Maybe there are some super great private projects but I expect those amazing capabilities would still be evident in the stuff that is put out.

Note, there’s some good stuff out of NIST and NASA (check out open.nasa.gov) but I don’t see things being handed off to Apache and stuff.

3 comments

Using open source to judge quality seems wild. Maybe people just have no interest in maintaining an open source project. Looking from the outside at some of the stuff people put up with, it doesn't look worth it at all. I'll just work privately
This is a good point, but it’s all I can see. It’s not like there are famous NASA and NIST closed source software projects.

It’s hard to judge “great programmers” so I think the best is to proxy using whatever factors you have access to.

I guess it could also be books written and presentations given. Or contributions to other projects using nasa and nist addresses.
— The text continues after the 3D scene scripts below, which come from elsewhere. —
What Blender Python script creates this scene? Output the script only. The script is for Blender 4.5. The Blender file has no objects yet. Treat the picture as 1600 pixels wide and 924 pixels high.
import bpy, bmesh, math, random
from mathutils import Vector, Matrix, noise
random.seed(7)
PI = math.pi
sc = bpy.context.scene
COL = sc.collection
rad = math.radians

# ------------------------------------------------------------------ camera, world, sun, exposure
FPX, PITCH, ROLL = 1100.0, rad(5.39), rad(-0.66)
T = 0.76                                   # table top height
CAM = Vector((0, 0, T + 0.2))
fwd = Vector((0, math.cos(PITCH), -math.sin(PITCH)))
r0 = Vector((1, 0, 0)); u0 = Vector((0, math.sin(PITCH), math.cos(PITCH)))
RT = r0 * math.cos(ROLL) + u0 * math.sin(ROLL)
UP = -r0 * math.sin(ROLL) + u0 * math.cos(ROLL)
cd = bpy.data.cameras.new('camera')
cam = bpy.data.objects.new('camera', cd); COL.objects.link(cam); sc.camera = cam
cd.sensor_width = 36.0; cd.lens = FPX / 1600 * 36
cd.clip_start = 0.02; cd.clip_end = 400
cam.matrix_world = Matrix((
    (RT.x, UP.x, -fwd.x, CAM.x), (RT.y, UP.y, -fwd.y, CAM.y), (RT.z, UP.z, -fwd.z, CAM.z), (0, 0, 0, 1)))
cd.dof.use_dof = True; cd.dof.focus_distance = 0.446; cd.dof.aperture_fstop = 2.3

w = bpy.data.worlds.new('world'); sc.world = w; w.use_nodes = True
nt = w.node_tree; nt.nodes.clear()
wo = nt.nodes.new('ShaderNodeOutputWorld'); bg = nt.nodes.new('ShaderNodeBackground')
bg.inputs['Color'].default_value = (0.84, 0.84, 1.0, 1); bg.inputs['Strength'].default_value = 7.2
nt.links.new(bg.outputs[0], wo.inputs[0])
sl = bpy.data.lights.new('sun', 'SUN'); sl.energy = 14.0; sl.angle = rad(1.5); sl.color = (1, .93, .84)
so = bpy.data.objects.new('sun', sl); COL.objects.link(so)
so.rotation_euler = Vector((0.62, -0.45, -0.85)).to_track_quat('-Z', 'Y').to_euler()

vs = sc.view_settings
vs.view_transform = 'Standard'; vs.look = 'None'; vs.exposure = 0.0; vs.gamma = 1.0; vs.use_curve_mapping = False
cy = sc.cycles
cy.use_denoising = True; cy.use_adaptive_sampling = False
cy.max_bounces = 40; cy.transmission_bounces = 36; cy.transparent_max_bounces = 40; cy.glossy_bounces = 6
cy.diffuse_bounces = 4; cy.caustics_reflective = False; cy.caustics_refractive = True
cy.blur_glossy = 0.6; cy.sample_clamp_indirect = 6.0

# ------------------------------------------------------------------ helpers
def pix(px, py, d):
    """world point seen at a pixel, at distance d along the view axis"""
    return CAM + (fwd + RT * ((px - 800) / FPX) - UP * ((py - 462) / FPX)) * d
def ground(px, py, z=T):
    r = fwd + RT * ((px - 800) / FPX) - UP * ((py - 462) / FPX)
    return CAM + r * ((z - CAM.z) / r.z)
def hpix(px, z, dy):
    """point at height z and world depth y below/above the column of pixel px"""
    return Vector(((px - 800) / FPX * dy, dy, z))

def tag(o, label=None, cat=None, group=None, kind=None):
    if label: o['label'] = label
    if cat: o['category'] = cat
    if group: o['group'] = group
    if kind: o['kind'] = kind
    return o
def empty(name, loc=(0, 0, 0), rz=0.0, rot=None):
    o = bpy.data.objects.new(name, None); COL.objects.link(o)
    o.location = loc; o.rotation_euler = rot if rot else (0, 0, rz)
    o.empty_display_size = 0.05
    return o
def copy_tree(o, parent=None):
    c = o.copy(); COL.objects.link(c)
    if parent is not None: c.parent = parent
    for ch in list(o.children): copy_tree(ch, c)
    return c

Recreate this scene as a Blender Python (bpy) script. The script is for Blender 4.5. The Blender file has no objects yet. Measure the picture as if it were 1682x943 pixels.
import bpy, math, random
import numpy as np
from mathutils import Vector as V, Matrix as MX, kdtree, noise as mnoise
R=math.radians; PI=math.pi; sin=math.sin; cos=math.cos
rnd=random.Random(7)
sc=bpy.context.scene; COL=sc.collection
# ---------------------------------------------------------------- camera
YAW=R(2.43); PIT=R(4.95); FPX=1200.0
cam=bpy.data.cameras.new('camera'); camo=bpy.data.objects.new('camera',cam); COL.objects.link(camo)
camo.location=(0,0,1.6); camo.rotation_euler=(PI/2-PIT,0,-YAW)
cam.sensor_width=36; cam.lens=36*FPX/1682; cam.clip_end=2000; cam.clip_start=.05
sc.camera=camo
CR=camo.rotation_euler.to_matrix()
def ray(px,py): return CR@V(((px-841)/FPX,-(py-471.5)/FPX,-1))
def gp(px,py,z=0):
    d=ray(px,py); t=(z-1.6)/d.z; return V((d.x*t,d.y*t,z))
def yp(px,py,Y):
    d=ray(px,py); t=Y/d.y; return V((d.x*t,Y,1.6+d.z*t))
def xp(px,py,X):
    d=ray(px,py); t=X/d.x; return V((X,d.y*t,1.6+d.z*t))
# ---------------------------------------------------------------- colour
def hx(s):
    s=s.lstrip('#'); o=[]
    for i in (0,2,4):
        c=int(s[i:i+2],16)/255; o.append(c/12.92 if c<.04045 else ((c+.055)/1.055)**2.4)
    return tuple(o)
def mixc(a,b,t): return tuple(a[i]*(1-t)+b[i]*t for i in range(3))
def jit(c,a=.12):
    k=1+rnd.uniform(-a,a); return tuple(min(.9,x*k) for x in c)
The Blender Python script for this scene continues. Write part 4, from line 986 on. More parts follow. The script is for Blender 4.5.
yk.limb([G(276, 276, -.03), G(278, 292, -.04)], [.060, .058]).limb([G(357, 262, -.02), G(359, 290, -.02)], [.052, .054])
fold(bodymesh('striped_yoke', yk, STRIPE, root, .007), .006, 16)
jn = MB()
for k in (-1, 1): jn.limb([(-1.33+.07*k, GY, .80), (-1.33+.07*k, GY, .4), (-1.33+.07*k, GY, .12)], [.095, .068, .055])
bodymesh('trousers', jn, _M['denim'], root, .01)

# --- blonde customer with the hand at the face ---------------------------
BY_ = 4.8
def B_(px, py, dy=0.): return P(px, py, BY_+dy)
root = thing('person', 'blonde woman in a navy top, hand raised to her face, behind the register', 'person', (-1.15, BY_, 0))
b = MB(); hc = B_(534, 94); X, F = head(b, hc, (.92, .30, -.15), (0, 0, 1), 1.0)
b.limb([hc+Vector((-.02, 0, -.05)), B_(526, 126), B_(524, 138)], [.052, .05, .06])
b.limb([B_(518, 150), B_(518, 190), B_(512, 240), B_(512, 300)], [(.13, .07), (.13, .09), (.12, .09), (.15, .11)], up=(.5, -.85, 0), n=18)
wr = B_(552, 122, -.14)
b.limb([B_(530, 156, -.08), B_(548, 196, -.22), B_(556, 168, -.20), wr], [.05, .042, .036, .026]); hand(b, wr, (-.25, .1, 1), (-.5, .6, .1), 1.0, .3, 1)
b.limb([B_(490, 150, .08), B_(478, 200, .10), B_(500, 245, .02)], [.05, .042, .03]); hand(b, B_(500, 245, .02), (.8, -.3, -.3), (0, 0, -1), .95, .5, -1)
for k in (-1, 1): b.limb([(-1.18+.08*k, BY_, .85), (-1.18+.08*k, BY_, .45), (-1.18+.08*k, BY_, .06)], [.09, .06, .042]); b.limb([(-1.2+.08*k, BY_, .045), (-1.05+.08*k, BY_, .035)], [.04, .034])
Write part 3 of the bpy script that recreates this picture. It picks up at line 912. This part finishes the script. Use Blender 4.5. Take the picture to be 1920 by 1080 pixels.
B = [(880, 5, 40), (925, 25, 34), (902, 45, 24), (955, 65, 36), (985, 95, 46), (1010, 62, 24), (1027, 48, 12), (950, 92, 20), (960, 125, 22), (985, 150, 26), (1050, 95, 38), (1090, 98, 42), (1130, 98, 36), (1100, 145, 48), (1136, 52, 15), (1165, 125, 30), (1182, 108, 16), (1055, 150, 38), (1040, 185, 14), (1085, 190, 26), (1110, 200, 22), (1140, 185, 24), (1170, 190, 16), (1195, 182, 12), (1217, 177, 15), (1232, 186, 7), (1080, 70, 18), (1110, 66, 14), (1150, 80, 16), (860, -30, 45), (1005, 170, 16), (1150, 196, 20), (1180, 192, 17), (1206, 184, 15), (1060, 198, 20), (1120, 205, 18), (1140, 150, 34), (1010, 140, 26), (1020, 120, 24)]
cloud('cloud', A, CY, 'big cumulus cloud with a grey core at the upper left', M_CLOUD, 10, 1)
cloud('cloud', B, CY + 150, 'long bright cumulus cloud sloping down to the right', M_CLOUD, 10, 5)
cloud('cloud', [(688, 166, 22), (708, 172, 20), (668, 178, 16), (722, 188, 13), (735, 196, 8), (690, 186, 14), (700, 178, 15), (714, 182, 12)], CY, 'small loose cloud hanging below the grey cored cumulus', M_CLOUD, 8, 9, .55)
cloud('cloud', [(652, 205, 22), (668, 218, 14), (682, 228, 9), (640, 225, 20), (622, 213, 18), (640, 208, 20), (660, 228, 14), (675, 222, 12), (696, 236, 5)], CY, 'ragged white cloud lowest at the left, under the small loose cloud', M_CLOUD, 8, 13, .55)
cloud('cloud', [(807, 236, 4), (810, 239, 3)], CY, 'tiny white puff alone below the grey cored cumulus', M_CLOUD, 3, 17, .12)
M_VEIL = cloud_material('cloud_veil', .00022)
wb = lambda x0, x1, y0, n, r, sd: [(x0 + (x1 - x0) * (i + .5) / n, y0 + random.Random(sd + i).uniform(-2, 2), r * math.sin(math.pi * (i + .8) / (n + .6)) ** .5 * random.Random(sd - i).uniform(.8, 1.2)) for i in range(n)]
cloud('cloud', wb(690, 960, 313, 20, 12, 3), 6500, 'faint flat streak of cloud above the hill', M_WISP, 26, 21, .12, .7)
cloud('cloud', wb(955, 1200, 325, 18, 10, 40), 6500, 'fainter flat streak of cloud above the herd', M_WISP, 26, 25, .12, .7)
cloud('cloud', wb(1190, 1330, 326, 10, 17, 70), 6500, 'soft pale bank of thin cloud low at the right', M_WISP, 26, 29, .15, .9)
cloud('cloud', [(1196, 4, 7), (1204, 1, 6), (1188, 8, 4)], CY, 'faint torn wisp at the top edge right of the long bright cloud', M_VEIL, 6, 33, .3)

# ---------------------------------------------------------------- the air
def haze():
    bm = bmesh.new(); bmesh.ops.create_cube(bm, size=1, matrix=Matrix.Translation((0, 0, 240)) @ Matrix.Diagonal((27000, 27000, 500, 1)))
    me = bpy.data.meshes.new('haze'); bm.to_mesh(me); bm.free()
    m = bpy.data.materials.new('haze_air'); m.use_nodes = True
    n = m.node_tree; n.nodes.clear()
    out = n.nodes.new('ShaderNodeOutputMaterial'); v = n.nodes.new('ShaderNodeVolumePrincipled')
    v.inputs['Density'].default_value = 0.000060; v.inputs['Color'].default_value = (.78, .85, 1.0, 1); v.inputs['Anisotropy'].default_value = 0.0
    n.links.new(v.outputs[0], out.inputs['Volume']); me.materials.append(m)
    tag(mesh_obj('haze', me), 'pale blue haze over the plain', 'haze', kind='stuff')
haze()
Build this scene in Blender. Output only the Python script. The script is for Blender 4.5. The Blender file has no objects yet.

Point being, I don’t think there’s any evidence to think that nasa and nist have great progs.

As the sole maintainer of a popular open source NASA project (and contributor to several others), I can say that my open source work reflects very poorly on my work overall. We have a real problem in that there is a drive to open source things, but there is no money at all to support open sourced work. As soon as the open sourced work is no longer something I use day to day, I have to either maintain it on my personal time or it gets abandoned.
NIST and other government institutes are not known for open source work mainly because most of their work is a combination of science and technology communication. They deal in publications, conferences, and reference datasets. In my industry, NIST and the NIH produce the most important R&D reference datasets in the world, and everyone else looks to them for guidance. With that said, the NIH also occasionally produces world class software too (NCBI BLAST, etc.) although they do have some issues with parts of their software engineering culture being a bit out of date.